Es cierto que la mayoría de estos países emergentes tienen graves problemas de desigualdades en su interior que afectan y afectarán más sus políticas de cohesión social y, al mismo tiempo, China, aún bajo el control del Partido Comunista Chino, y Rusia, moviéndose cada vez más hacia un régimen autoritario, quedan lejos de los modelos liberales occidentales, respetuosos con los derechos humanos básicos. Sin embargo, y especialmente si nos referimos al gigante asiático, que ha sido capaz de sacar cientos de millones de personas de la más estricta pobreza, se debe tener prudencia a la hora de querer juzgar sus procesos políticos con ojos estrictamente occidentales.

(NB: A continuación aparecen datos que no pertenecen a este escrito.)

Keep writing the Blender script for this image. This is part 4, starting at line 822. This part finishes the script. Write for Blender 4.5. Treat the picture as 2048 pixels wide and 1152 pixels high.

Las relaciones internacionales durante siglos han sido asentadas en el principio del interés nacional. Únicamente se llegaba a un acuerdo internacional sólido si el interés nacional sumaba esfuerzos con el interés de la otra parte. De hecho, el nacimiento de la CECA es la respuesta cooperativa de intereses nacionales tras la sangrienta II Guerra Mundial y ha sido el mejor invento para detener las guerras europeas, después de siglos de confrontación.

La lógica de la confrontación vuelve a aparecer en la cumbre del G7. El peligro, el enemigo, se llama China, un país que podría amenazar los países occidentales. Mi pregunta es muy sencilla: ¿no sería mejor sentarse para cooperar para hacer un mundo mejor y no competir? ¿El G7 no puede sentarse con China, compartiendo las oportunidades y amenazas que todos vivimos para entender que los desafíos rebasan las fronteras nacionales o regionales? ¿Seremos capaces de no cometer errores pasados y sabremos proyectar caminos futuros?

Ante la parálisis de las Naciones Unidas, los grandes países del mundo que marcan de verdad la agenda internacional deben trabajar al servicio de sus intereses nacionales, regionales y, también, globales. Existe un solo mundo. Las amenazas, empezando por el cambio climático, son inmensas: ¿no nos corresponde cambiar de paradigma? ¿Podemos cooperar?